In other words: (1) The transit agencies are belly up. (2) There’s no money in the Commonwealth’s general fund. (3) Cast about for new sources for revenue.
Short-term, the Commonwealth gotta do what it gotta do. But I’m here to tell you, whatever Harrisburg comes up with, a decade down the road nothing will have changed. There will need to be new taxes levied.
Let’s also look at it from another angle. This is an admission that lots of automobiles support few transit riders. Let’s look at the rental car tax, $6.50 a day.
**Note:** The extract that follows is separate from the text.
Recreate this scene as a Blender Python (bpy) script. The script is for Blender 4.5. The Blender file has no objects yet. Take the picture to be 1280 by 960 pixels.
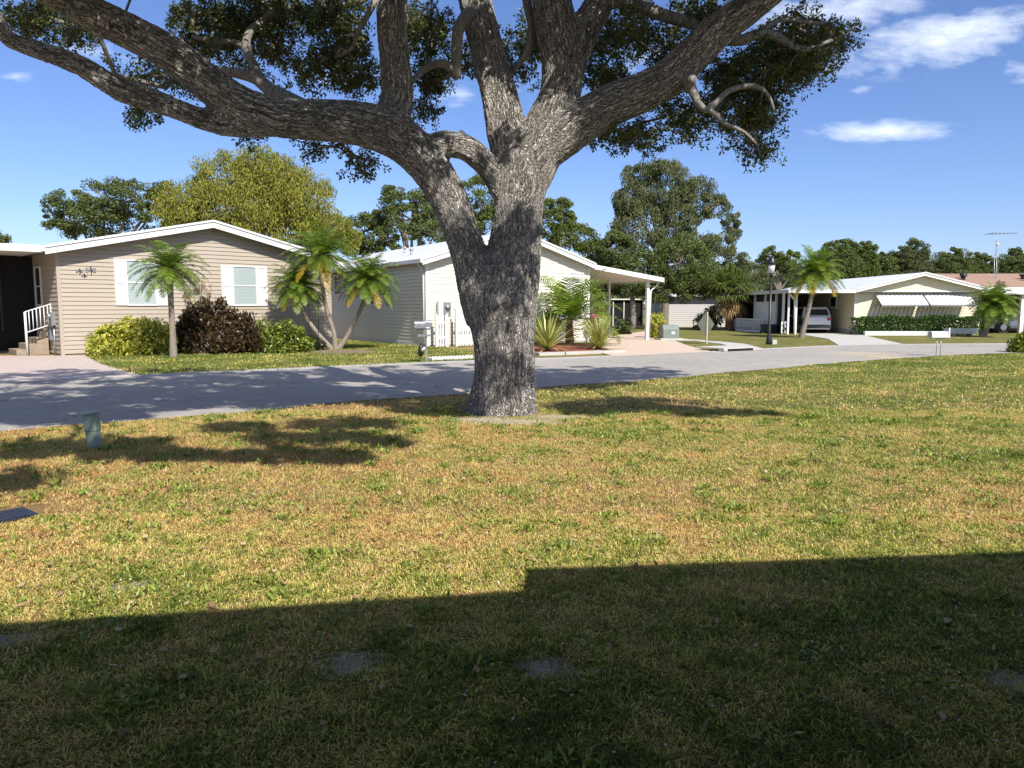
import bpy, math, random
import numpy as np
from mathutils import Vector
random.seed(7); RS = np.random.RandomState(11)
C = bpy.context.scene.collection
PI = math.pi
# ------------------------------------------------------------------ camera model
F = 931.0; PITCH = math.atan(96/931.0); CH = 1.6
cp, sp = math.cos(PITCH), math.sin(PITCH)
def ray(px, py):
    a = (px-640)/F; b = (480-py)/F
    return np.array([a, cp+b*sp, -sp+b*cp])
def G(px, py, z=0.0):
    r = ray(px, py); t = (z-CH)/r[2]
    return np.array([r[0]*t, r[1]*t, z])
def P(px, py, Y):
    r = ray(px, py); t = Y/r[1]
    return np.array([r[0]*t, Y, CH+r[2]*t])
def proj(p):
    p = np.asarray(p, float); x, y, z = p[..., 0], p[..., 1], p[..., 2]-CH
    d = y*cp - z*sp; u = y*sp + z*cp
    d = np.where(d < 0.05, 0.05, d)
    return 640+F*x/d, 480-F*u/d, d
SUN_AZ = math.radians(29); SUN_EL = math.radians(44)
sun_dir = np.array([math.sin(SUN_AZ)*math.cos(SUN_EL), -math.cos(SUN_AZ)*math.cos(SUN_EL), math.sin(SUN_EL)])  # towards the sun
SH = -sun_dir/sun_dir[2]          # travel of a ray per metre of descent

# ------------------------------------------------------------------ object helpers
def tag(o, label=None, cat=None, group=None, kind=None):
    if label: o['label'] = label
    if cat: o['category'] = cat
    if group: o['group'] = group
    if kind: o['kind'] = kind
    return o
def empty(name, loc, label, cat, group=None, rz=0):
    o = bpy.data.objects.new(name, None); C.objects.link(o)
    o.location = tuple(loc); o.rotation_euler = (0, 0, rz); o.empty_display_size = .2
    return tag(o, label, cat, group)
def link(name, me, mat=None, parent=None, world=True):
    o = bpy.data.objects.new(name, me); C.objects.link(o)
    if mat is not None:
        for m in (mat if isinstance(mat, (list, tuple)) else [mat]): me.materials.append(m)
    if parent is not None:
        o.parent = parent
        if world:
            l = parent.location; q = parent
            off = Vector((0, 0, 0))
            while q is not None: off += Vector(q.location); q = q.parent
            o.matrix_parent_inverse.identity(); o.location = (0, 0, 0)
            me.transform(__import__('mathutils').Matrix.Translation(-off))
    return o
def fastmesh(name, V, quads=None, tris=None, rnd=None, attrs=None, smooth=False):
    V = np.asarray(V, np.float32)
    me = bpy.data.meshes.new(name)
    li = []; ls = []; n = 0
    if quads is not None and len(quads):
        q = np.asarray(quads, np.int32); li.append(q.ravel()); ls.append(np.arange(len(q))*4); n += q.size
    if tris is not None and len(tris):
        t = np.asarray(tris, np.int32); li.append(t.ravel()); ls.append(n+np.arange(len(t))*3); n += t.size
    li = np.concatenate(li); ls = np.concatenate(ls)
    me.vertices.add(len(V)); me.vertices.foreach_set('co', V.ravel())
    me.loops.add(len(li)); me.loops.foreach_set('vertex_index', li.astype(np.int32))
    me.polygons.add(len(ls)); me.polygons.foreach_set('loop_start', ls.astype(np.int32))
    me.update(calc_edges=True)
    if smooth: me.polygons.foreach_set('use_smooth', np.ones(len(ls), bool))
    if rnd is not None:
        a = me.attributes.new('rnd', 'FLOAT', 'FACE'); a.data.foreach_set('value', np.asarray(rnd, np.float32))
    return me
class MB:
    """collects boxes, prisms and tubes into one mesh"""
    def __init__(s): s.v = []; s.f = []; s.m = []; s.sm = []
    def add(s, V, Fc, m=0, smooth=False):
        n = len(s.v); s.v += [tuple(map(float, p)) for p in V]
        for f in Fc: s.f.append([i+n for i in f]); s.m.append(m); s.sm.append(smooth)
        return s
    def box(s, p0, p1, m=0):
        x0, y0, z0 = p0; x1, y1, z1 = p1
        V = [(x0,y0,z0),(x1,y0,z0),(x1,y1,z0),(x0,y1,z0),(x0,y0,z1),(x1,y0,z1),(x1,y1,z1),(x0,y1,z1)]
        return s.add(V, BOXF, m)
    def fbox(s, fr, s0, s1, o0, o1, z0, z1, m=0):
        V = [fr.p(a, b, c) for c in (z0, z1) for a, b in ((s0,o0),(s1,o0),(s1,o1),(s0,o1))]
        return s.add(V, BOXF, m)
    def prism(s, poly, d, m=0):
        """poly: list of 3D points, extruded by vector d"""
        n = len(poly); V = [tuple(p) for p in poly]+[tuple(np.asarray(p)+np.asarray(d)) for p in poly]
        Fc = [list(range(n))[::-1], list(range(n, 2*n))]+[[i, (i+1) % n, n+(i+1) % n, n+i] for i in range(n)]
        return s.add(V, Fc, m)
    def tube(s, pts, rad, n=8, m=0, cap=True, smooth=True):
        pts = [np.asarray(p, float) for p in pts]
        if not hasattr(rad, '__len__'): rad = [rad]*len(pts)
        V, Fc = tube_geo(pts, rad, n, cap); return s.add(V, Fc, m, smooth)
    def build(s, name, mat, parent=None, bevel=0):
        me = bpy.data.meshes.new(name); me.from_pydata(s.v, [], s.f)
        me.polygons.foreach_set('material_index', s.m); me.polygons.foreach_set('use_smooth', s.sm)
        me.update()
        o = link(name, me, mat, parent)
        if bevel:
            b = o.modifiers.new('bevel', 'BEVEL'); b.width = bevel; b.segments = 2; b.limit_method = 'ANGLE'
        return o
BOXF = [[0,3,2,1],[4,5,6,7],[0,1,5,4],[1,2,6,5],[2,3,7,6],[3,0,4,7]]
def frames(pts):
    pts = np.asarray(pts, float); T = np.gradient(pts, axis=0)
    T /= np.linalg.norm(T, axis=1)[:, None]+1e-9
    up = np.array([0, 0, 1.]) if abs(T[0][2]) < .9 else np.array([0, 1., 0])
    N = [np.cross(T[0], up)]; N[0] /= np.linalg.norm(N[0])
    for i in range(1, len(pts)):
        v = N[-1]-T[i]*np.dot(N[-1], T[i]); N.append(v/(np.linalg.norm(v)+1e-9))
    N = np.array(N); return T, N, np.cross(T, N)
def tube_geo(pts, rad, n=8, cap=True):
    pts = np.asarray(pts, float); T, N, B = frames(pts); V = []; Fc = []
    for i, p in enumerate(pts):
        for k in range(n):
            a = 2*PI*k/n; V.append(p+rad[i]*(math.cos(a)*N[i]+math.sin(a)*B[i]))
    for i in range(len(pts)-1):
        for k in range(n):
            k2 = (k+1) % n; Fc.append([i*n+k, i*n+k2, (i+1)*n+k2, (i+1)*n+k])
    if cap: Fc.append(list(range(n))[::-1]); Fc.append([(len(pts)-1)*n+k for k in range(n)])
    return V, Fc
def spline(P_, R_, step=.06):
    P_ = np.asarray(P_, float); R_ = np.asarray(R_, float)
    Q = np.vstack([2*P_[0]-P_[1], P_, 2*P_[-1]-P_[-2]]); out = []; ro = []
    for i in range(1, len(Q)-2):
        n = max(2, int(np.linalg.norm(Q[i+1]-Q[i])/step))
        for k in range(n):
            t = k/n; a, b, c, d = Q[i-1], Q[i], Q[i+1], Q[i+2]
            out.append(.5*((2*b)+(-a+c)*t+(2*a-5*b+4*c-d)*t*t+(-a+3*b-3*c+d)*t**3)); ro.append(R_[i-1]*(1-t)+R_[i]*t)
    out.append(P_[-1]); ro.append(R_[-1]); return np.array(out), np.array(ro)
class Fr:
    """a wall frame: s along the wall from A (left, seen from outside), o outwards, z up"""
    def __init__(s, A, u): s.A = np.array(A[:2], float); u = np.array(u[:2], float); s.u = u/np.linalg.norm(u); s.n = np.array([s.u[1], -s.u[0]])
    def p(s, a, o, z): q = s.A+s.u*a+s.n*o; return (q[0], q[1], z)
    def hit(s, px, o=0.0):
        """distance along the wall where image column px meets it"""
        k = (px-640)/F   # near the horizon x/depth ~ k
        q = s.A+s.n*o
        return (k*q[1]-q[0])/(s.u[0]-k*s.u[1])
    def z(s, px, py):
        a = s.hit(px); q = s.A+s.u*a; return P(px, py, q[1])[2]
def inpoly(x, y, poly):
    poly = np.asarray(poly)[:, :2]; ins = np.zeros(np.shape(x), bool); n = len(poly); j = n-1
    for i in range(n):
        xi, yi = poly[i]; xj, yj = poly[j]
        c = ((yi > y) != (yj > y)) & (x < (xj-xi)*(y-yi)/(yj-yi+1e-12)+xi); ins ^= c; j = i
    return ins

# ------------------------------------------------------------------ materials
class NT:
    def __init__(s, name):
        s.mat = bpy.data.materials.new(name); s.mat.use_nodes = True; s.t = s.mat.node_tree; s.t.nodes.clear()
        s.out = s.n('ShaderNodeOutputMaterial')
    def n(s, t, **k):
        nd = s.t.nodes.new(t)
        for a, b in k.items(): setattr(nd, a, b)
        return nd
    def l(s, a, b): s.t.links.new(a, b)
    def val(s, sock, v):
        if hasattr(v, 'is_output'): s.l(v, sock)
        else: sock.default_value = v
    def noise(s, vec, scale, detail=4, rough=.55, dist=0):
        n = s.n('ShaderNodeTexNoise'); n.inputs['Scale'].default_value = scale; n.inputs['Detail'].default_value = detail
        n.inputs['Roughness'].default_value = rough; n.inputs['Distortion'].default_value = dist
        if vec is not None: s.l(vec, n.inputs['Vector'])
        return n.outputs['Fac']
    def ramp(s, fac, stops, interp='LINEAR'):
        r = s.n('ShaderNodeValToRGB'); r.color_ramp.interpolation = interp; e = r.color_ramp.elements
        while len(e) < len(stops): e.new(.5)
        for i, (p, c) in enumerate(stops): e[i].position = p; e[i].color = (*c, 1) if len(c) == 3 else c
        s.l(fac, r.inputs[0]); return r.outputs[0]
    def mix(s, f, a, b, mode='MIX'):
        m = s.n('ShaderNodeMix', data_type='RGBA', blend_type=mode); s.val(m.inputs[0], f)
        for sk, v in ((m.inputs[6], a), (m.inputs[7], b)):
            if hasattr(v, 'is_output'): s.l(v, sk)
            else: sk.default_value = (*v, 1) if len(v) == 3 else v
        return m.outputs[2]
    def math(s, op, a, b=0., c=None, clamp=False):
        m = s.n('ShaderNodeMath', operation=op, use_clamp=clamp); s.val(m.inputs[0], a); s.val(m.inputs[1], b)
        if c is not None: s.val(m.inputs[2], c)
        return m.outputs[0]
    def mr(s, v, a, b, c=0., d=1.):
        m = s.n('ShaderNodeMapRange'); s.l(v, m.inputs[0])
        for i, q in enumerate((a, b, c, d)): m.inputs[i+1].default_value = q
        return m.outputs[0]
    def pos(s): return s.n('ShaderNodeNewGeometry').outputs['Position']
    def obj(s): return s.n('ShaderNodeTexCoord').outputs['Object']
    def attr(s, name, out='Fac'): return s.n('ShaderNodeAttribute', attribute_name=name).outputs[out]
    def scale(s, v, sc):
        m = s.n('ShaderNodeMapping'); m.inputs['Scale'].default_value = sc; s.l(v, m.inputs[0]); return m.outputs[0]
    def bump(s, h, st=.3, d=.02):
        b = s.n('ShaderNodeBump'); b.inputs['Strength'].default_value = st; b.inputs['Distance'].default_value = d; s.l(h, b.inputs['Height']); return b.outputs[0]
    def princ(s, col, rough=.6, normal=None, metal=0, spec=.5, **k):
        p = s.n('ShaderNodeBsdfPrincipled')
        if hasattr(col, 'is_output'): s.l(col, p.inputs['Base Color'])
        else: p.inputs['Base Color'].default_value = (*col, 1)
        s.val(p.inputs['Roughness'], rough); p.inputs['Metallic'].default_value = metal; p.inputs['Specular IOR Level'].default_value = spec
        if normal is not None: s.l(normal, p.inputs['Normal'])
        for a, b in k.items(): p.inputs[a.replace('_', ' ')].default_value = b
        return p.outputs[0]
    def done(s, sh): s.l(sh, s.out.inputs['Surface']); return s.mat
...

It’s not hard to see that transit riders are subsidized $6.50 a day (one round trip) or likely more than that, maybe a lot more than that. How many cars have to be rented at Pennsylvania airports to support a single SEPTA train or a SEPTA single bus.
If/ when federal aid is cut back for NEC rail capital (Frederick Douglass, Gateway, Portal, NYPenn Station) how will local transit agencies which can’t afford day-to-day operations pay these capital costs.
Per the national transit database: SEPTA’s average operating expenses per passenger miles traveled in 2023 across all modes=$1.73. The same expense for commuter rail: $1.21. Bus: $2.60.
But I guess adding 705,848 daily riders (SEPTA’s January 2025 daily ridership) to local roads and highways will be a win for Philadelphia because they won’t have to subsidize those “few” people that use transit.
Typical Democrat response. Instead of making the riders pay they will punish private businesses who provide transportation just as vital as the public owned entity.